Proprio oggi, il cda della banca procederà alla nomina del nuovo dg, Fabrizio Viola, scelto personalmente da Mussari, che continua a godere del pieno appoggio del sindaco Ceccuzzi e di tutto l’apparato di potere ex ds. In un primo momento, per Viola si pensato alla nomina ad amministratore delegato, ruolo che implica l’ingresso in cda. È stata chiesta la disponibilità a lasciare l’incarico ad Ernesto Rabizzi, attuale vicepresidente della banca, area Margherita. Ma né Rabizzi né nessun altro degli altri consiglieri indicati dalla fondazione ha acconsentito a fare un passo indietro, chi per non fare arretrare la propria fazione, chi per amore della poltrona.
E questo è solo l’assaggio per la grande battaglia di aprile, quando scadrà il mandato del consiglio di amministrazione della banca. Per accelerare i tempi, sono state ventilate le dimissioni della maggioranza dei membri della Deputazione amministratrice (il cda) della fondazione, in modo far decadere tutto l’organo, e quindi anche Mancini. Ma è un passo che persino i più agguerriti della fazione diessina esitano a fare.

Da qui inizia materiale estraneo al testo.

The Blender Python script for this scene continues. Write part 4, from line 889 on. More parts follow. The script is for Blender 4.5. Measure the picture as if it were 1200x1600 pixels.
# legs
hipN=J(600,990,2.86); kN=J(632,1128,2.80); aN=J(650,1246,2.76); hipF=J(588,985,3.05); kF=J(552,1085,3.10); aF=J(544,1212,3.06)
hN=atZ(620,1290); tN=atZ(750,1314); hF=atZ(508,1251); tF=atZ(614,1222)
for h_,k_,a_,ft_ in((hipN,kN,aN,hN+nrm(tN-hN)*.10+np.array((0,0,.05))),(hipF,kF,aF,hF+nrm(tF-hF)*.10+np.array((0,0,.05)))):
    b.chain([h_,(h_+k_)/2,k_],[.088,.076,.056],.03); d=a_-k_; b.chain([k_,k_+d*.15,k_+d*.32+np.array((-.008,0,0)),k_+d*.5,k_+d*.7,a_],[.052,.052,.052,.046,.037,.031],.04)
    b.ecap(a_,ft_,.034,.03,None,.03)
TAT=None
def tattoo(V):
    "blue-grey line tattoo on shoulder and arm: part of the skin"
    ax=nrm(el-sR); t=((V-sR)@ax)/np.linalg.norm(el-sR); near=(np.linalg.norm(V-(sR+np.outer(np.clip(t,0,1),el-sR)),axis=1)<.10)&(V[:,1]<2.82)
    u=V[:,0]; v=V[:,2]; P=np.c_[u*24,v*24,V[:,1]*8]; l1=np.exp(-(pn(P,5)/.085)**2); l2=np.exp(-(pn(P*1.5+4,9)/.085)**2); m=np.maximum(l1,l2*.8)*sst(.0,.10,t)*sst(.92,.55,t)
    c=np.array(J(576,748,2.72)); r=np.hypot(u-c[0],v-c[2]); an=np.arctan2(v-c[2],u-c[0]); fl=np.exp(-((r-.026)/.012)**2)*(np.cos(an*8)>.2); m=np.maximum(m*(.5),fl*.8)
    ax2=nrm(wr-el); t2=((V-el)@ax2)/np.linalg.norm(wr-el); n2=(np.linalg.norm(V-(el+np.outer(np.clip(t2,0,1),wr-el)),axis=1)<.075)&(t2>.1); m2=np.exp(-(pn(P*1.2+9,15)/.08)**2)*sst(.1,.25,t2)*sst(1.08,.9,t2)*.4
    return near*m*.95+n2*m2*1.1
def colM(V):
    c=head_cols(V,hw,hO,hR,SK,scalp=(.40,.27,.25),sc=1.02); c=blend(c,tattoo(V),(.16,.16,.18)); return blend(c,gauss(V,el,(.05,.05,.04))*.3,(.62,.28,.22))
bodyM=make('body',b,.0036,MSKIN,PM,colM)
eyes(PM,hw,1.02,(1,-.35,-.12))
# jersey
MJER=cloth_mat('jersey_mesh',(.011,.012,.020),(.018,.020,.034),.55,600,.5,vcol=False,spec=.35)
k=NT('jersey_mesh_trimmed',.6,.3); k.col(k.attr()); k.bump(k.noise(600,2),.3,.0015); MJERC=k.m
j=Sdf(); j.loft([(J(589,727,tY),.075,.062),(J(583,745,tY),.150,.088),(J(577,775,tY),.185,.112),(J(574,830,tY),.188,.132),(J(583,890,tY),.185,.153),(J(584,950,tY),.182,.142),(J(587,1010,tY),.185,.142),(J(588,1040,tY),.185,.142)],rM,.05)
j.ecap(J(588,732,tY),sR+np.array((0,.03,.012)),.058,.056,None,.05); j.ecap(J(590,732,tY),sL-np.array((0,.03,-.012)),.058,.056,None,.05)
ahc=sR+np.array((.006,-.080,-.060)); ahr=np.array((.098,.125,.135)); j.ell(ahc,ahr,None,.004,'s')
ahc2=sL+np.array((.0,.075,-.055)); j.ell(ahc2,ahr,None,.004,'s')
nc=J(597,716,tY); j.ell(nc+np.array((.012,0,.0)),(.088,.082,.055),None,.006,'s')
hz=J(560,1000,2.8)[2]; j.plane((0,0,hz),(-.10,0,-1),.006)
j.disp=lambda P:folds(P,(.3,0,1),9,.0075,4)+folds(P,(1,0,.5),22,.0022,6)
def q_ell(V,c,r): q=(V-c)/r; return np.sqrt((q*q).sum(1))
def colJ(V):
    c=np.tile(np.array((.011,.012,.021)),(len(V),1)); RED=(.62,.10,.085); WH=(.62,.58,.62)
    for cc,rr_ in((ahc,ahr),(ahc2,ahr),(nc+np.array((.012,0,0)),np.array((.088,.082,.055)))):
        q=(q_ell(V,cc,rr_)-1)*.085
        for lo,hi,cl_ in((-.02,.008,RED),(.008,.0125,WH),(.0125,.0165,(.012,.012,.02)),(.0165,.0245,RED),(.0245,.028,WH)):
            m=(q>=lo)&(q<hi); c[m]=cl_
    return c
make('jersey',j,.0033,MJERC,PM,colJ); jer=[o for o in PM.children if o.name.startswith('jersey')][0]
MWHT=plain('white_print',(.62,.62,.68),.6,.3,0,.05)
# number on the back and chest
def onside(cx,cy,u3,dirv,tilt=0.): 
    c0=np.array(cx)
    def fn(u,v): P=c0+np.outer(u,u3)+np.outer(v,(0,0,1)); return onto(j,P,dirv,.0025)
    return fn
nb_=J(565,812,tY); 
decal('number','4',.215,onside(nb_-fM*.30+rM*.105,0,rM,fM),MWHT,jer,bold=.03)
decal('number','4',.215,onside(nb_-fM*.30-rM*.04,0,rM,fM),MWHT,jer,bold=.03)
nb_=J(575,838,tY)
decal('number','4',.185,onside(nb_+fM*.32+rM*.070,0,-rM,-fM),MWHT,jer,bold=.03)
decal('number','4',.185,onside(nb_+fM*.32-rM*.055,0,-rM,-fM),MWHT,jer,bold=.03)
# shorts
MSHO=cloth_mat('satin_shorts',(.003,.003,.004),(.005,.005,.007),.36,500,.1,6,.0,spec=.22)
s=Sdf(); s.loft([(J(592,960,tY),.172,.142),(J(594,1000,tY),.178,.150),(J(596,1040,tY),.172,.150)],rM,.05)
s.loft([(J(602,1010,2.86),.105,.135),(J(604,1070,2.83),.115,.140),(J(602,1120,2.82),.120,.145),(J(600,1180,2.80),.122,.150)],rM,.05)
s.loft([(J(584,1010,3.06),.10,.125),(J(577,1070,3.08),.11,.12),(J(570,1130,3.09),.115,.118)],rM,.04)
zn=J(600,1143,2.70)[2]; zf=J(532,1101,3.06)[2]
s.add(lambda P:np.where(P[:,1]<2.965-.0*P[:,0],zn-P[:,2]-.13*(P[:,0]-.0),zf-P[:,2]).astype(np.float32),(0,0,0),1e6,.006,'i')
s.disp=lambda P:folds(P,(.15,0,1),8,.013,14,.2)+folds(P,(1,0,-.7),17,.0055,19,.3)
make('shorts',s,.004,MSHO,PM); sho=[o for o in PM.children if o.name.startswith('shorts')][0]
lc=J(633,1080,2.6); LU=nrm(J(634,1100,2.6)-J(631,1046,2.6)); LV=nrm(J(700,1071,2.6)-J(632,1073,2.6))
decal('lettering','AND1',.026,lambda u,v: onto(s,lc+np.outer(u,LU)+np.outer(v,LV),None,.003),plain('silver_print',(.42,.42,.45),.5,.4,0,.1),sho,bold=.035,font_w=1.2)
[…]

La fondazione vive infatti un momento delicato, il peggiore dei suoi cinquecento anni di storia. Ha quasi un miliardo di debiti, garantiti da pegno su azioni Mps. Causa crollo delle quotazioni del titolo (ora poco sopra 0,2 euro per azione), la garanzia è diventata insufficiente: occorrerebbe mettere sotto vincolo altre azioni. Il rischio è di vedersi sfilare il controllo della banca, senza colpo ferire. Con le banche creditrici è stato raggiunto un accordo di congelamento del meccanismo di reintegro del pegno fino al 15 marzo 2015. Una data che è dietro l’angolo, e che sconsiglia colpi di mano azzardati, che potrebbero provocare vuoti di potere e paralisi decisionale. Ma nella cose di finanza a Siena sembrano avere perso da tempo l’arte del buon governo. Perciò, dietro le quinte ma neanche troppo, continua la faida di potere per spartirsi le macerie di quello che è stato il tesoro della città di Siena.